- _REQUEST_: Extract, unchanged, each line of the listing below from its first line through the line that contains "cloud(seed, sx +", inclusive, and nothing else.
************
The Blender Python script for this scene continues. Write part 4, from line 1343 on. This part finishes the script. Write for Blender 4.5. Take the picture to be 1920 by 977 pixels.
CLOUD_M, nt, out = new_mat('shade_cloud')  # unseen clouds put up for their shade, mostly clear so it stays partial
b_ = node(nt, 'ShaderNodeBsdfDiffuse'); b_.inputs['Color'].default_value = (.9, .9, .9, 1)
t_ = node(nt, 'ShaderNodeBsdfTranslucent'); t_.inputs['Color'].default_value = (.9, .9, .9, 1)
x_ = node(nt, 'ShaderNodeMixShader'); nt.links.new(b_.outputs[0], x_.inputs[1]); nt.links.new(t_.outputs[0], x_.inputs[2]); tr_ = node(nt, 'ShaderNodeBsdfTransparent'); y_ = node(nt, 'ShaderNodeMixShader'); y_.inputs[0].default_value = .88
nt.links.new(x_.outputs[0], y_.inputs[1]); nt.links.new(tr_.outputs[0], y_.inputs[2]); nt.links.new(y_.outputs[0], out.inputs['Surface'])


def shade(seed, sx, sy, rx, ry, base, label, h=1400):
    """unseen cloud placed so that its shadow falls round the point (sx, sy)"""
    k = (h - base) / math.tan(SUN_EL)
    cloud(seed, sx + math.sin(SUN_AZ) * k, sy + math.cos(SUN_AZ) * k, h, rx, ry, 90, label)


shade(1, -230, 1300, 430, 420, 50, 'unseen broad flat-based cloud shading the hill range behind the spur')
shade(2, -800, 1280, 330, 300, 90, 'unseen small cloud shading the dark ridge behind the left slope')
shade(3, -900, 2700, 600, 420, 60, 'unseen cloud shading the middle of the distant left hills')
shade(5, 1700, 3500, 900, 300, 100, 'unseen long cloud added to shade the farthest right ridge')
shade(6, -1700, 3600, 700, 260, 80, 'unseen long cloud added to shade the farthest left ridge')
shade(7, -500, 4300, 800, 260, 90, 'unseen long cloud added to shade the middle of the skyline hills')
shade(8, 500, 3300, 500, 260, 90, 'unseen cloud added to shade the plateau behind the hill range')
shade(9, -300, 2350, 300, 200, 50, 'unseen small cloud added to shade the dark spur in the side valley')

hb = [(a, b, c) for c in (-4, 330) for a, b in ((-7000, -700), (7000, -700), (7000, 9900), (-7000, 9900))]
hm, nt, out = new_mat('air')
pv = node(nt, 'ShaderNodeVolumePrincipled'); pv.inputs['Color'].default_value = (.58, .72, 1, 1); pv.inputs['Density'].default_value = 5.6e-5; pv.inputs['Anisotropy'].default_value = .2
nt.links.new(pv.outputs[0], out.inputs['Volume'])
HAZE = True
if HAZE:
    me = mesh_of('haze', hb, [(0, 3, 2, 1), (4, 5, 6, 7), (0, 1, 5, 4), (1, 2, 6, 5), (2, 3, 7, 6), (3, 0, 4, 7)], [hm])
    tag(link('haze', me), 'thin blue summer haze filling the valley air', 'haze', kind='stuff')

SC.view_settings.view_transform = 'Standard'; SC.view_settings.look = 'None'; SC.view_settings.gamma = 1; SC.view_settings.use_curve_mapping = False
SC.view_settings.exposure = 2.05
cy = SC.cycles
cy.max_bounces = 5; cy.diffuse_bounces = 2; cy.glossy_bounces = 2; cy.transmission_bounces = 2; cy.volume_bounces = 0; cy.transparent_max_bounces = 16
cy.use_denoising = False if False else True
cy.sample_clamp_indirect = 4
************
- _RESPONSE TO THIS EXERCISE_:
The Blender Python script for this scene continues. Write part 4, from line 1343 on. This part finishes the script. Write for Blender 4.5. Take the picture to be 1920 by 977 pixels.
CLOUD_M, nt, out = new_mat('shade_cloud')  # unseen clouds put up for their shade, mostly clear so it stays partial
b_ = node(nt, 'ShaderNodeBsdfDiffuse'); b_.inputs['Color'].default_value = (.9, .9, .9, 1)
t_ = node(nt, 'ShaderNodeBsdfTranslucent'); t_.inputs['Color'].default_value = (.9, .9, .9, 1)
x_ = node(nt, 'ShaderNodeMixShader'); nt.links.new(b_.outputs[0], x_.inputs[1]); nt.links.new(t_.outputs[0], x_.inputs[2]); tr_ = node(nt, 'ShaderNodeBsdfTransparent'); y_ = node(nt, 'ShaderNodeMixShader'); y_.inputs[0].default_value = .88
nt.links.new(x_.outputs[0], y_.inputs[1]); nt.links.new(tr_.outputs[0], y_.inputs[2]); nt.links.new(y_.outputs[0], out.inputs['Surface'])


def shade(seed, sx, sy, rx, ry, base, label, h=1400):
    """unseen cloud placed so that its shadow falls round the point (sx, sy)"""
    k = (h - base) / math.tan(SUN_EL)
    cloud(seed, sx + math.sin(SUN_AZ) * k, sy + math.cos(SUN_AZ) * k, h, rx, ry, 90, label)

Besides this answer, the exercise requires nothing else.